Russia Dismisses Rumor Taliban Inauguration Would Take Place on 9/11 Anniversary

Russia has said that there will be no immediate inauguration of the Taliban government, following speculation that the event was being planned on the 20th anniversary of the 9/11 attacks to antagonize the U.S.

On Tuesday, the Taliban announced its "caretaker" government which included incoming interior minister Sirajuddin Haqqani, the leader of the Al-Qaeda-linked Haqqani network, a U.S.-designated terrorist with a $10 million bounty on his head.

The state-run news agency RIA this week cited an unnamed Taliban source who said that the Taliban's cabinet would be inducted on the day which coincides with the commemoration of the attacks on the Twin Towers.

The speculation was given greater attention in local and foreign media who cited a tweet by the head of the Kremlin-funded RT channel Margarita Simonyan about the significance of the date, which said that the Taliban is "good not only at generating memes but also at trolling."

Meanwhile, Kremlin spokesman Dmitry Peskov said Russia would not send a delegation to any inauguration whose date neither Moscow nor the Taliban has yet confirmed.

Russian Foreign Minister Sergei Lavrov
Russian Foreign Minister Sergei Lavrov in Moscow on September 9, 2021. He said there are no immediate plans for an inauguration of the Taliban cabinet.

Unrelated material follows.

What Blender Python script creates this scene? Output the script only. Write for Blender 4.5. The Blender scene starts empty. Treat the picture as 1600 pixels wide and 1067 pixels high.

ALEXANDER NEMENOV/Getty

But on Friday, Sergei Lavrov said Russia "did not refuse" to take part in any inauguration because "there will simply be no inauguration."

He said that the Taliban "are changing their plans every day, including with regard to the inclusiveness of the political process," as well as the inauguration of the government.

"They [the Taliban] announced the inauguration, then they revise these plans," he said.

"We never intended, I will tell you honestly, to recommend our leadership to be at the inauguration, represented by a delegation from Moscow," he said, saying that the presence of an ambassador in Kabul would suffice.

"This, in my opinion, is an obvious problem, which is that they [the Taliban] themselves are still confused about what they need to do in a priority order," he said according to news agency Tass.

Russian President Vladimir Putin has said he hoped for the swift integration of the Taliban into the international community, which would allow for the rebuilding of the country.

Moscow designates the Taliban as a terrorist organization but has committed to retaining a diplomatic presence in Kabul and is in contact with Afghan factions as it sees an opportunity in the country following the exit by the U.S.

Russia has been critical of the exit by the U.S. of Afghanistan following a 20-year campaign that Putin said had achieved "zero"

Meanwhile, in an op-ed in Gazyeta.ru on Saturday, the former Russian President Dmitry Medvedev suggested that Moscow would play a key role in Afghanistan in the future as he condemned the U.S. exit from the country as well as its war on terror which started in the wake of the 9/11 attacks.